Lori G. Beaman is Professor of Religious Diversity and Social Change at the University of Ottawa, Canada. She is also international adviser for the research programme The Impact of Religion: Challenges for Society, Law and Democracy (2008–2018) at the Uppsala Religion and Society Research Centre, Uppsala University. In 2017 she received the Social Sciences and Humanities Research Council’s insight award for her contributions. With the term “deep equality” as a starting point, Professor Beaman discusses how religious and cultural diversity can contribute to a fair, equal and sustainable society.
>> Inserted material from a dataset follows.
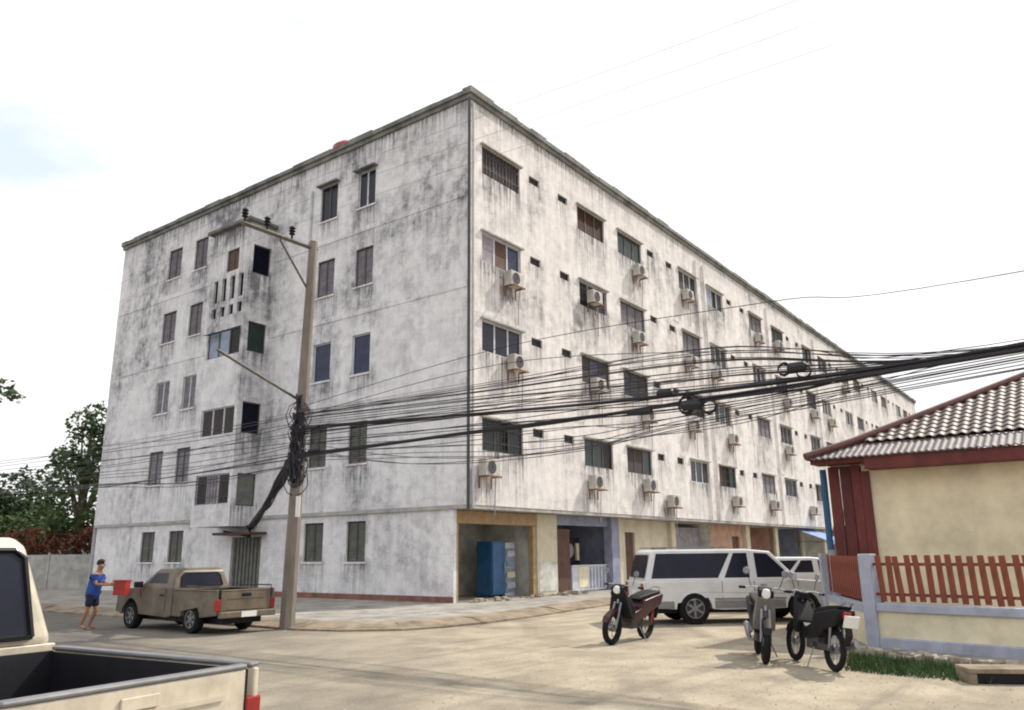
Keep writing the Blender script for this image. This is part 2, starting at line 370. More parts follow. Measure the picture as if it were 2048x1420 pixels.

Her research on how globalisation, migration and political values challenge and change societies with a long history of Christian dominance has great relevance to current research in religious studies, law and social sciences at Uppsala University.
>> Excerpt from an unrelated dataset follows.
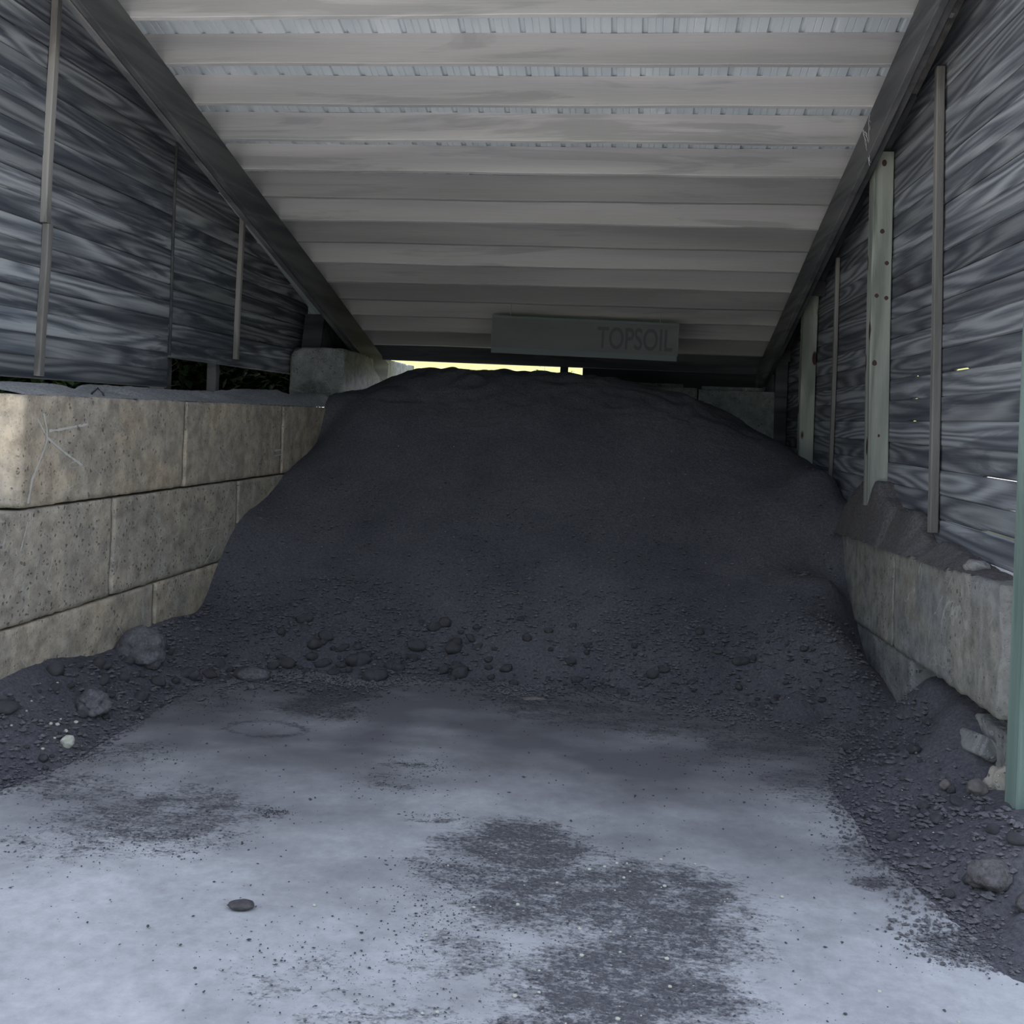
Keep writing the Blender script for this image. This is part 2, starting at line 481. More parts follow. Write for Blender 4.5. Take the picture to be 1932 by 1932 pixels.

Sidnie White Crawford, Willa Cather Professor of Classics and Religious Studies at the University of Nebraska-Lincoln, is specialised on the Dead Sea Scrolls and has published several critical editions of manuscripts from Qumran. Professor Crawford researches a broad research field surrounding the Dead Sea Scrolls and the Hebrew Bible/Old Testament and her research includes Jewish interpretations of authoritative texts, the textual development of the Pentateuch, scribal traditions, and women. As the chair of the board of trustees of W. F. Albright Institute of Archaeological Research Jerusalem she is also engaged in archaeological matters.
Elaine Scarry is the Walter M. Cabot Professor of Aesthetics and the General Theory of Value at Harvard University. She gained international attention for her first book, The Body in Pain (1985), where she presented new theory of injury and healing within a broad field, from torture and war to human creativity. She demonstrated the same level of theoretical boldness and clear argumentation in her eight subsequent books (including On Beauty an Being Just), in essays and lecture series. Magazines Foreign Policy and Prospect have hailed Scarry as one of the most important contemporary voices for her defence of humanist values and democracy. In her study Thermonuclear Monarchy: Choosing Between Democracy and Doom (2014), Scarry criticised a system where, as she notes, leaders of the nuclear-weapons states have very extensive powers.
The Conferment Ceremony will be held in the University Main Building on 26 January 2018.